Presented by: Mr. Reynaldo Ruiz & Prof. Jack Levine (EE)

Reported by: Fozoh Saliki

 

 

On July 23, 2004, the NASA SHARP students attended two labs at California State University, both dealing with digital circuits. Mr. Reynaldo Ruiz, electrical engineering major at California State University, taught the first, the digital logic lab. Professor Jack Levine of California State University taught the second lab, digital systems. In the first lab, Mr. Ruiz addressed topics such as integrated circuit (IC) fabrication, digital design theory, and logic gates. Professor Jack Levine continued on the topic of digital systems, drawing comparisons between switches and logic gates and teaching the students about half and full adder circuits.

 

IC fabrication is an exacting process consisting of many stages through which IC chips are made. Because integrated circuits are highly sensitive, this process takes place in a clean room in order to avoid contamination from dust, metals, and organic material. The stages include circuit design, pattern layout, mask manufacture, wafer processing, wafer testing, assembly, and reliability testing. Wafer processing, which creates the circuit on the wafer as part of the wafer structure, is the main stage.

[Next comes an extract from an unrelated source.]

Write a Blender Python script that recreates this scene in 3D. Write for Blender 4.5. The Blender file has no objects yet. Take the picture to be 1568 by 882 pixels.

This stage combines such subprocesses as photolithography, thin-film formation, etching, doping, and epitaxial growth in a single cycle, and the IC chip is completed through tens of cycles.

 

Digital design theory is the theory that explains how digital circuits work. This theory involves topics such as binary numbers, basic conversion, Boolean algebra, and gate level minimization. Binary numbers are used by computers to represent various types of data. They differ from our common decimal numbers (base 10) in that they are base 2 and are represented with 0’s and 1’s. When converting from decimal to binary numbers, one simply divides an integer (or integer part of a number) repeatedly by two, using “remainders” rather than decimal places and writing the remainder each time, all the way down until 1. The remainders, read from bottom to top, represent the decimal number in its binary form. Boolean algebra is the system of algebra (named after the mathematician who studied it, George Bool) that is the foundation of all digital systems. This system is based on two numbers, 0 and 1, commonly thought of as “false” and “true”. There are four arithmetic operators in Boolean algebra: NOT, AND, OR, and EXCLUSIVE OR. NOT takes one input and negates it: NOT 1 is 0. AND takes two inputs and yields true if both values are true: 1 AND 1 is 1, but 1 AND 0 is 0. OR takes two inputs and yields true if at least one of the inputs is true: 0 OR 0 is 0, but 0 OR 1 is 1. EXCLUSIVE OR, or XOR, takes two inputs and yields true if only one of the inputs is true: 1 XOR 0 is 1, but 1 XOR 1 is 0. Each arithmetic operator can be represented with a logic gate. Various gate symbols are shown in Figure 1. Gate level minimization aims at simplifying digital circuits by minimizing the number of logic gates (material) that will be needed to build a circuit.

 

Figure 1

 

Various types of switches operate like digital circuits. The toggle switch, which is used in most buildings, operates like an EXCLUSIVE OR logic gate. Both ends of the switch contain the binary numbers 1 and 0, as shown in Figure 2:

 Text Box: 1
Text Box: 0
Text Box: 0
Text Box: 1

 

 

 

 

 

 

 

 

 

 

 

 

 

 

 

 

                                                         Figure 2

 

The bulb will be lit only when one end of the switch is true (1) and the other false (0). Thus, it behaves like an EXCLUSIVE OR gate: 1 XOR 0 is true (light on), and 1 XOR 1 is false (light off).

 

Finally, the NASA SHARP students learned about half and full adder circuits. A half adder circuit adds two binary digits, A and B, to give a sum term, S, and a carry out term, Cout, both being Boolean variables. A full adder takes in three binary digits to produce a sum, S, and a carry out, Cout. The extra third digit in a full adder is the carry in, Cin, from a previous addition. In a half adder circuit, S = A XOR B, and Cout = A AND B. In a full adder circuit, S = A XOR B XOR Cin, and C = (A AND B) OR (B AND Cin) OR (A AND Cin). For some students, the labs were very difficult to follow. Others caught on rather quickly. But every student left the second lab with a much broader knowledge of digital circuits.